What immigrants don't know is that such "help" is actually impossible. "First of all, the president cannot unilaterally propose a new law," Mackler explains. "Second of all, you can't do that. Nobody has that ability to jump somebody ahead of any line. That's not how government offices work."

Gisela Chavez-Garcia, an immigration lawyer with offices in Manhattan and Rockland — a nearby county with big Haitian, Dominican and Indian populations — is also hearing about fraud linked to notary publics, who are increasingly accused of marketing themselves as immigration lawyers.

There's also the risk that Obama's measures, being executive actions and not laws, will simply be tossed out by the next president.

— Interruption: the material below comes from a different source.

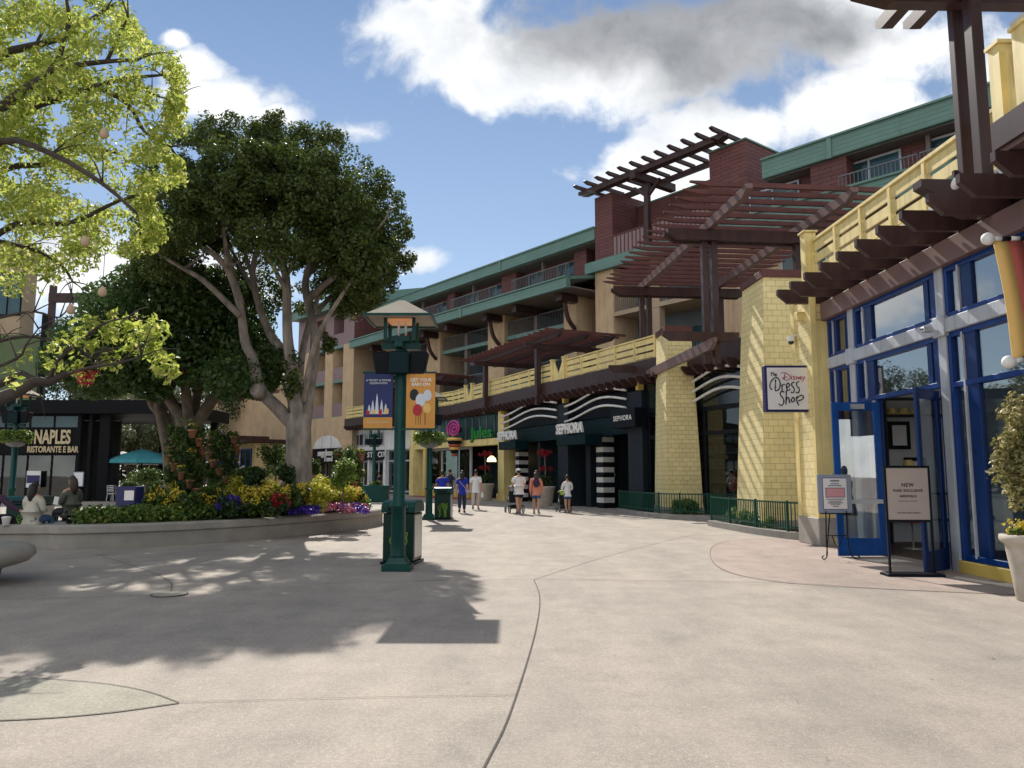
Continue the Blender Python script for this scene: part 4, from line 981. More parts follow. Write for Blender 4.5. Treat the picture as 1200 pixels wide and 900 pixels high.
def shrub_pot(p, lab, s=1.0):
    t = thing('flower_pot', lab, 'potted plant', p)
    MB().lathe([(.34*s,0),(.36*s,.03),(.50*s,.85*s),(.53*s,.9*s),(.53*s,.97*s),(.46*s,.97*s),(.44*s,.9*s)],n=20).build('urn','pot_stone',t)
    MB().tube([(0,0,.9*s),(.03,0,1.6*s),(0,.02,2.55*s)],.03).build('trunk','bark_mid',t)
    leafcloud('foliage',scatter((0,0,1.25*s),(.42*s,.42*s,.25*s),18,.13),40,.11,'leaf_dark',t,.2)
    leafcloud('flower',scatter((0,0,2.62*s),(.38*s,.38*s,.12*s),14,.12)+scatter((0,0,1.85*s),(.34*s,.34*s,.10*s),10,.10),38,.08,'flower_red',t,.2)
shrub_pot(FS.w(-.9,6.0,0),'stone urn with a tiered red flowering shrub against black brick')
shrub_pot(FS.w(-1.0,13.6,0),'stone urn with a tiered red flowering shrub before the candy shop',1.05)
# candy shop
J = thing('candy_shop','shop with yellow pilasters and signboard, dark glass front and a lollipop sign','shop',(*FJ.P,0),FJ.a)
JL = 13.9
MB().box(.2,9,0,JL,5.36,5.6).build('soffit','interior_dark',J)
for a,b in ((-.35,.35),(JL-.8,JL-.1)): MB().box(-.25,.6,a,b,0,5.3).build('pilaster','yellow_paint',J,bevel=.01)
MB().box(-.1,.5,.36,JL-.81,3.35,3.75).build('sign_beam','yellow_paint',J,bevel=.01)
MB().box(.25,.4,.36,JL-.81,3.76,5.3).build('upper_window','glass_teal',J)
for i in range(13): MB().box(.2,.245,.6+.98*i,.68+.98*i,3.76,5.2).build('mullion','rail_metal',J)
window(J,.5,5.2,JL-.9,.4,3.34,frame='grey_paint',glass='dark_glass',mull=(7.3,9.6),t=.14,d=.14); window(J,.5,.4,1.5,.4,3.34,frame='grey_paint',glass='dark_glass',t=.14,d=.14)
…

"This is a temporary relief and, God forbid the new president would decide to set aside this policy," Chavez-Garcia says. "Then they don't have anything, and immigration has all their information. I caution them that, while this is good for now, I don't know how long this will last."

But she still welcomes the reforms and is eager to contact people. She's kept a list throughout the 10 years she has practiced immigration law. "We meet people every day, and some of them we keep in a file that says 'Immigration Reform.' I told them if there is anything that will be available for you in the future, we will let you know," she says. "And I think many of those [people] would be eligible for this policy."

And as I leave her office, she's getting ready to make one of those calls.

Update: An previous version of this story cited Mohammed Mujumder as an immigration lawyer. Mujumder practices at an immigration law office and has a JD, but is not bar-certified.